Hello,
I’ve heard that adding paid members to our workspace can increase the automation limit by an additional 10,000 operations, up to a total of 200,000 or 250,000 operations.
Can anyone clarify whether adding paid members affects our main automation quota, or if it creates a separate quota for the new users?
We often reach our 150,000 operations limit early in the last week of the month, and I’m looking for ways to reduce the number of operations.
Additionally, I’m curious about the cost implications of adding paid members and whether this could help us extend our automation limits effectively.
Thanks in advance for your help!
According to this support article , automation runs are counted on the workspace, not the user. The user adds 10,000 but, as you mentioned, only up to 250,000 for the entire workspace. That puts the limit to 25 users before adding users does not help with the quota.
If you are not at that cap yet, the pricing for a new user is at least $10 a month per user (when billed annually). This would come to around $250 per month to maximize your automation quota.

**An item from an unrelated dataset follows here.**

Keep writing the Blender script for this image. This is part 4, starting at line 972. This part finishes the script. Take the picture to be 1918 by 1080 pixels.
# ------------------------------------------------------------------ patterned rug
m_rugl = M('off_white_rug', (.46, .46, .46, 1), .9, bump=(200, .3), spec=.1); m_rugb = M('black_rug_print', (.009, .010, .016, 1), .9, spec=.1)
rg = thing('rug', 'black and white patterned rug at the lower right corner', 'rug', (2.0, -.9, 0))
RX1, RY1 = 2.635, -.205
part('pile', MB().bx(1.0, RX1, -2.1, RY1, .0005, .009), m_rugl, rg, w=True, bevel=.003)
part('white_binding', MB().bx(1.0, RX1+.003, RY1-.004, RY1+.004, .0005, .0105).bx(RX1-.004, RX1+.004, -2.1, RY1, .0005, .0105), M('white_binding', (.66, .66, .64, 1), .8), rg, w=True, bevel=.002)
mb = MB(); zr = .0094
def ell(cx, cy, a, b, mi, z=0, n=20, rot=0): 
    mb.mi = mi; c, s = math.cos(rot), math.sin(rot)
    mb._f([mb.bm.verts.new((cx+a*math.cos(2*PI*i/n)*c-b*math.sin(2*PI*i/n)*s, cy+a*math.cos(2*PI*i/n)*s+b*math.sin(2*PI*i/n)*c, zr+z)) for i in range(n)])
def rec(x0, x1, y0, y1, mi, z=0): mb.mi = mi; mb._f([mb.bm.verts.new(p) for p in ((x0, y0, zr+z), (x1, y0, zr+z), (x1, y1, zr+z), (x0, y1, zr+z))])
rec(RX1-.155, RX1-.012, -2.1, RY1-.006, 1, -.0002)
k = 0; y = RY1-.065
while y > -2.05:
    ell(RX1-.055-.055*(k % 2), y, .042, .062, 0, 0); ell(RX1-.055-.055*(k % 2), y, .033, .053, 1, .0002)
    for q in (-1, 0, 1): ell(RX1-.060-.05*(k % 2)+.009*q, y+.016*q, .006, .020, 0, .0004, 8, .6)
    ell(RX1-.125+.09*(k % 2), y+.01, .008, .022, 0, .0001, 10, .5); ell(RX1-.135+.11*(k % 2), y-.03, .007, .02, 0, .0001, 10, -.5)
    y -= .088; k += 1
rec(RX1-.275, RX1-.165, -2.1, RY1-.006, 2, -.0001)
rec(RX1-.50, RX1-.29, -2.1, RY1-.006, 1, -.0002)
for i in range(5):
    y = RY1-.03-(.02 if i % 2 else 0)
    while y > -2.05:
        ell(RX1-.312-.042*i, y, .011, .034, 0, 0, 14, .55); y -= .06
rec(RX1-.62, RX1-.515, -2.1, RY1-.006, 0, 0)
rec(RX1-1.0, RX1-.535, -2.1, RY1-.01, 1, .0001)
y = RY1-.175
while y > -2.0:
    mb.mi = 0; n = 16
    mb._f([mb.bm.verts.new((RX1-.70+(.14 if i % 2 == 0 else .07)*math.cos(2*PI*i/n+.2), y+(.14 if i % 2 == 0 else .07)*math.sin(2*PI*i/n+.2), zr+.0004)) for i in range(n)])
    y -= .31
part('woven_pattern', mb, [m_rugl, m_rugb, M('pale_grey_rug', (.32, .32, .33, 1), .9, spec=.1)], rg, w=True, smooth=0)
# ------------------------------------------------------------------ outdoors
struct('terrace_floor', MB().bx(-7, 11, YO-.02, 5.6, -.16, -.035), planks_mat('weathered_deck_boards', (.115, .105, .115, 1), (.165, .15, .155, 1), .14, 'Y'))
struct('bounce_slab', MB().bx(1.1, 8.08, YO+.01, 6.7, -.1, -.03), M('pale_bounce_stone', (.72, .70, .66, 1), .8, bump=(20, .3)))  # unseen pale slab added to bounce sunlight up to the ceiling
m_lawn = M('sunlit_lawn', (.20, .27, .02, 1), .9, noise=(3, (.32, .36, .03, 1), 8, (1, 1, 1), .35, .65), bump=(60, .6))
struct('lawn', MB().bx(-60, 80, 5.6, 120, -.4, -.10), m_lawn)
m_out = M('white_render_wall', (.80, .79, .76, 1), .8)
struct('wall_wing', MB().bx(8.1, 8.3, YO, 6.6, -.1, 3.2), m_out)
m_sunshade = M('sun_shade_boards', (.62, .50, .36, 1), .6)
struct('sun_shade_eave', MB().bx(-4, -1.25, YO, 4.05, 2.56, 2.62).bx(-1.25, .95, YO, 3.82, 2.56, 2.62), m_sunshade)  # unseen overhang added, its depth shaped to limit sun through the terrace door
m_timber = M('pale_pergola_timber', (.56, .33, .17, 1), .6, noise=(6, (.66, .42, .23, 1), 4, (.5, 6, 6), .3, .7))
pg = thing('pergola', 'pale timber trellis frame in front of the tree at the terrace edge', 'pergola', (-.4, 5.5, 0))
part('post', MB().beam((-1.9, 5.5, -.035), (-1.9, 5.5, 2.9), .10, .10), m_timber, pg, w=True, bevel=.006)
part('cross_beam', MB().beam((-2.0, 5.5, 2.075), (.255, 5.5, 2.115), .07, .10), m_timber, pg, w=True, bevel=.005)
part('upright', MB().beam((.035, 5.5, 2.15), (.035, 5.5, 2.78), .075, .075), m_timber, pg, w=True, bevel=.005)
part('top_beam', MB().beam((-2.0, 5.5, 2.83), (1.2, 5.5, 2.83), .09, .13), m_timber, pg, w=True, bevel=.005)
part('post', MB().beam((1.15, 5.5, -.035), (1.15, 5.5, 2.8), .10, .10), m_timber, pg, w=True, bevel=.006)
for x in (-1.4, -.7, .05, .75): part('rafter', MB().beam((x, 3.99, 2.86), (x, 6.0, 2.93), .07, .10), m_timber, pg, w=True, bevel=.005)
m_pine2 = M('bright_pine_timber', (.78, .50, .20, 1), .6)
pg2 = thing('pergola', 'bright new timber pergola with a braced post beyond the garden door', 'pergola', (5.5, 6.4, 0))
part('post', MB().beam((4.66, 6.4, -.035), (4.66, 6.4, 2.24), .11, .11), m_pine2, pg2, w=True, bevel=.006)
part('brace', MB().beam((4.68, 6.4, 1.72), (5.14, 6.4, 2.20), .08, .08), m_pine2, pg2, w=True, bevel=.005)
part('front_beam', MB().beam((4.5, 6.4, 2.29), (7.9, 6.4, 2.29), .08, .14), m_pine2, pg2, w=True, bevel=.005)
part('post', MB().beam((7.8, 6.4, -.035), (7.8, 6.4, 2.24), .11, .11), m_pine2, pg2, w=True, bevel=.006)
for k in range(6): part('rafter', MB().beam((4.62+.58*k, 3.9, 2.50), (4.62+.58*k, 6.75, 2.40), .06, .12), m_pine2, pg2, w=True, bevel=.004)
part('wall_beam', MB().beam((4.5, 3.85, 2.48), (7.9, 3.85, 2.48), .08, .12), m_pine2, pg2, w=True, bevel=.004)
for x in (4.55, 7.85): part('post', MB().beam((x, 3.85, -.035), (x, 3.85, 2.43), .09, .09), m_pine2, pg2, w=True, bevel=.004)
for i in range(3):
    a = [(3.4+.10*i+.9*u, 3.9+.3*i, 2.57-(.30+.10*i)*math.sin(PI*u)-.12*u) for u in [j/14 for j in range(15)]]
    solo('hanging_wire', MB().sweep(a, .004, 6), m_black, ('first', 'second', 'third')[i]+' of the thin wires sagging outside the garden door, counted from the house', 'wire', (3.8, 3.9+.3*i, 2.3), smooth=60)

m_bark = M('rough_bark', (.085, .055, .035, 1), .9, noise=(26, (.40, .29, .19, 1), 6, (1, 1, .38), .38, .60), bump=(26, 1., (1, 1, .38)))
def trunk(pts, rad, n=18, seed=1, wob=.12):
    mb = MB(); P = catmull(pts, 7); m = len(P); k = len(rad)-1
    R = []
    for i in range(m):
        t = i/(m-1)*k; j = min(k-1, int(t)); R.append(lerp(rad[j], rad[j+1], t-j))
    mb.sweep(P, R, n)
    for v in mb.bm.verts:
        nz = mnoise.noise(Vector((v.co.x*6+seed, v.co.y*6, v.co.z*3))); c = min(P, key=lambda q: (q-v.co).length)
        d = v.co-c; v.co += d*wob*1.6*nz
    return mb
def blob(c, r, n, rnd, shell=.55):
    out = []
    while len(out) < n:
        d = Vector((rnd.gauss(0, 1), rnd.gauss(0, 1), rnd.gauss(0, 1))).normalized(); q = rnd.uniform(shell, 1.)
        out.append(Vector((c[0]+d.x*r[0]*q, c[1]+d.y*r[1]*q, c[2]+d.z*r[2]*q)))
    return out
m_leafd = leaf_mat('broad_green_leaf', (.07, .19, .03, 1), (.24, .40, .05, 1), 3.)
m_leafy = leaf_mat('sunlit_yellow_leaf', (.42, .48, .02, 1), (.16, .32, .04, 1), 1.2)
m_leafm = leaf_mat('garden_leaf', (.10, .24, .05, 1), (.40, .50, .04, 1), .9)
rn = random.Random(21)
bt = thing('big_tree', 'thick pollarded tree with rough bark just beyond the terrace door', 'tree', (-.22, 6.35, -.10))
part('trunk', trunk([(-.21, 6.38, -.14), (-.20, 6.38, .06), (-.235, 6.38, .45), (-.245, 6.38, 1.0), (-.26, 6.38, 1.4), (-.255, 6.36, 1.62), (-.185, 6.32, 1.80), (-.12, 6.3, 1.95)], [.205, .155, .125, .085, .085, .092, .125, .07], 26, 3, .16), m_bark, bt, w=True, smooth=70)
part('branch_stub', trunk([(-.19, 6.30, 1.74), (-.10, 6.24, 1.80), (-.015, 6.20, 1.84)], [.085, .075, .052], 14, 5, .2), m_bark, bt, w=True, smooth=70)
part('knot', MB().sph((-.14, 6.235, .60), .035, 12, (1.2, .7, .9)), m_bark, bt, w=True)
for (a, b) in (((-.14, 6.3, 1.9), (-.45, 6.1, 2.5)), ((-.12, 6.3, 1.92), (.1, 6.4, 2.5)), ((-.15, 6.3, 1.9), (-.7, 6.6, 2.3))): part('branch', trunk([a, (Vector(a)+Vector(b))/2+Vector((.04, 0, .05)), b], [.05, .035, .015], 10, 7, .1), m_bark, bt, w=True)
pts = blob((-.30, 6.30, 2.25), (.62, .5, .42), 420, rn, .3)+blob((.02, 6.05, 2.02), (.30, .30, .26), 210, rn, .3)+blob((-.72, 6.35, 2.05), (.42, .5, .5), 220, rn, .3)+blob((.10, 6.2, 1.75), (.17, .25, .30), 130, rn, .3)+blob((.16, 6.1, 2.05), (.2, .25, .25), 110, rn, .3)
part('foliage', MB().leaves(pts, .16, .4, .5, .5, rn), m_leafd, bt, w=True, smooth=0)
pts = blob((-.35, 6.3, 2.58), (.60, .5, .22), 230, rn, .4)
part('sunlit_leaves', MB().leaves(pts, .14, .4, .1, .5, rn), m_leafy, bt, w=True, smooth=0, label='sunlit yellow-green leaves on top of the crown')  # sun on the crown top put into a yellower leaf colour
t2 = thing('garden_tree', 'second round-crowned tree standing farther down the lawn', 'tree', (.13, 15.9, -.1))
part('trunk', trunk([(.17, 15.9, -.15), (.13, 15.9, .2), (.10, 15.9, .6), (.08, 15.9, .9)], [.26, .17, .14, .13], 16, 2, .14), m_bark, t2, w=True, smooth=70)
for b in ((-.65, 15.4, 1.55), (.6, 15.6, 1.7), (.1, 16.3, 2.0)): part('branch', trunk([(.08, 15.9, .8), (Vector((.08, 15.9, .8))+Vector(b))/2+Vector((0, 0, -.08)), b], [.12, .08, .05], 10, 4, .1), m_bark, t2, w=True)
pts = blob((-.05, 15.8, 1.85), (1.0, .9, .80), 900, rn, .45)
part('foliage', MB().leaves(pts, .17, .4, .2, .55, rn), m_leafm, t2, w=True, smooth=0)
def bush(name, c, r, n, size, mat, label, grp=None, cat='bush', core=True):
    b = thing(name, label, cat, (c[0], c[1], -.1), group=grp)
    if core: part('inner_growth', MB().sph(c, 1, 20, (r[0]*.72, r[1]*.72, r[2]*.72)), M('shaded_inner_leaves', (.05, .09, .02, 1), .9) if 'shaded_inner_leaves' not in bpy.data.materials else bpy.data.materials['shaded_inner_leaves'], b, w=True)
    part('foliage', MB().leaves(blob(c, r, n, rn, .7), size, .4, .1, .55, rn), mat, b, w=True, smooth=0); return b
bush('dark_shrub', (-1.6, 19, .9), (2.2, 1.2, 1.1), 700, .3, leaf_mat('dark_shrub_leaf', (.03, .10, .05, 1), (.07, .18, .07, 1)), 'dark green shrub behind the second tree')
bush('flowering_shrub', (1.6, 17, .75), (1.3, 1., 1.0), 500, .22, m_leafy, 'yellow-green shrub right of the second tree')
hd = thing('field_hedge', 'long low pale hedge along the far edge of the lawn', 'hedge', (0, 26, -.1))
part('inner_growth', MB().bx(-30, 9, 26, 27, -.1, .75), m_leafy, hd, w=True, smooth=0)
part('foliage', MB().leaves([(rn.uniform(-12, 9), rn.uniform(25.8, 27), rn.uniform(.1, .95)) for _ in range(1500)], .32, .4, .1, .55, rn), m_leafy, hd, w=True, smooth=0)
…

If you get Trello enterprise, it could be lower than $10 per user (as they negotiate those prices on a case-to-case basis), but, according to their estimating tool, it usually ends up more expensive per user until you hit around 2255 users. And you only need 25 to hit the automation limit. So I doubt Trello Enterprise would keep your prices down.
If it works for you, you could split your boards into multiple workspaces (that would each need to be paid for).
If you are hitting your limits, you might want to consider if what you are trying to accomplish with Trello is reasonable considering it's intended use case as a project/task management and note taking tool.
Are you trying to use Trello as a sort of generic database, like you would create for a web application? If so, Atlassian directly states that Trello is not designed for this. Here, it states:
Note: Don't use lookup actions as a generic database-style functionality in Trello. Creating lookup tables with thousands of cards will result in poor performance.
I'm not saying you're doing this, but, if you were, then just be aware that Trello is not the right tool for it.